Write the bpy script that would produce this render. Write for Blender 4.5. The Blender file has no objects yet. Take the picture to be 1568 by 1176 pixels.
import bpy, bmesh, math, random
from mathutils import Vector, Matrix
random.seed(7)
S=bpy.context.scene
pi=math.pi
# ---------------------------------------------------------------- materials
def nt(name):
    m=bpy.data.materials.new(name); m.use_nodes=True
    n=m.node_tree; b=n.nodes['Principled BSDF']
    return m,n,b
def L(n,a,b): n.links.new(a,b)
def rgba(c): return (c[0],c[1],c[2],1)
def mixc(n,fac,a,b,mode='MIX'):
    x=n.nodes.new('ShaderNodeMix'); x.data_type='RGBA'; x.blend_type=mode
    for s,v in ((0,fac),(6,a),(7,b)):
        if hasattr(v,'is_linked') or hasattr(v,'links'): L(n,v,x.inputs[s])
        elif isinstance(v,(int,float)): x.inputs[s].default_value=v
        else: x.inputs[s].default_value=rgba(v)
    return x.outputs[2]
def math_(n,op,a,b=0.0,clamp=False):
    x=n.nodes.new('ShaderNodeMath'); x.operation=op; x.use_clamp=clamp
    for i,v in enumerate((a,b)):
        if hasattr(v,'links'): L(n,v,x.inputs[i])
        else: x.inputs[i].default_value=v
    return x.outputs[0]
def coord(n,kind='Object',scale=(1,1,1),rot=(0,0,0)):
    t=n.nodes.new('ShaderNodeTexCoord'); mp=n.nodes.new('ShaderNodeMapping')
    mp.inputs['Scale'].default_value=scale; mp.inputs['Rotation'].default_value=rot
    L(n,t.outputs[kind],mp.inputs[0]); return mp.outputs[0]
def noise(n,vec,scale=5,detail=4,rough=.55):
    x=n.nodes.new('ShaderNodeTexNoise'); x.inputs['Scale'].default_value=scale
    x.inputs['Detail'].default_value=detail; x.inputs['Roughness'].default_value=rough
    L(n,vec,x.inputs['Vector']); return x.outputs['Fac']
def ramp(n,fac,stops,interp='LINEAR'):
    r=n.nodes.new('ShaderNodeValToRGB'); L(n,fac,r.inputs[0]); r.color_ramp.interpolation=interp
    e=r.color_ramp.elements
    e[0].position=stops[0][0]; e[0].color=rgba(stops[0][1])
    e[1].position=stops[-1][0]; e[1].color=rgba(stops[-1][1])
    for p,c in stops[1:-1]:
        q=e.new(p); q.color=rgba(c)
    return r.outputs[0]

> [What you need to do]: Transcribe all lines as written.

> [Finished task]:
Write the bpy script that would produce this render. Write for Blender 4.5. The Blender file has no objects yet. Take the picture to be 1568 by 1176 pixels.
import bpy, bmesh, math, random
from mathutils import Vector, Matrix
random.seed(7)
S=bpy.context.scene
pi=math.pi
# ---------------------------------------------------------------- materials
def nt(name):
    m=bpy.data.materials.new(name); m.use_nodes=True
    n=m.node_tree; b=n.nodes['Principled BSDF']
    return m,n,b
def L(n,a,b): n.links.new(a,b)
def rgba(c): return (c[0],c[1],c[2],1)
def mixc(n,fac,a,b,mode='MIX'):
    x=n.nodes.new('ShaderNodeMix'); x.data_type='RGBA'; x.blend_type=mode
    for s,v in ((0,fac),(6,a),(7,b)):
        if hasattr(v,'is_linked') or hasattr(v,'links'): L(n,v,x.inputs[s])
        elif isinstance(v,(int,float)): x.inputs[s].default_value=v
        else: x.inputs[s].default_value=rgba(v)
    return x.outputs[2]
def math_(n,op,a,b=0.0,clamp=False):
    x=n.nodes.new('ShaderNodeMath'); x.operation=op; x.use_clamp=clamp
    for i,v in enumerate((a,b)):
        if hasattr(v,'links'): L(n,v,x.inputs[i])
        else: x.inputs[i].default_value=v
    return x.outputs[0]
def coord(n,kind='Object',scale=(1,1,1),rot=(0,0,0)):
    t=n.nodes.new('ShaderNodeTexCoord'); mp=n.nodes.new('ShaderNodeMapping')
    mp.inputs['Scale'].default_value=scale; mp.inputs['Rotation'].default_value=rot
    L(n,t.outputs[kind],mp.inputs[0]); return mp.outputs[0]
def noise(n,vec,scale=5,detail=4,rough=.55):
    x=n.nodes.new('ShaderNodeTexNoise'); x.inputs['Scale'].default_value=scale
    x.inputs['Detail'].default_value=detail; x.inputs['Roughness'].default_value=rough
    L(n,vec,x.inputs['Vector']); return x.outputs['Fac']
def ramp(n,fac,stops,interp='LINEAR'):
    r=n.nodes.new('ShaderNodeValToRGB'); L(n,fac,r.inputs[0]); r.color_ramp.interpolation=interp
    e=r.color_ramp.elements
    e[0].position=stops[0][0]; e[0].color=rgba(stops[0][1])
    e[1].position=stops[-1][0]; e[1].color=rgba(stops[-1][1])
    for p,c in stops[1:-1]:
        q=e.new(p); q.color=rgba(c)
    return r.outputs[0]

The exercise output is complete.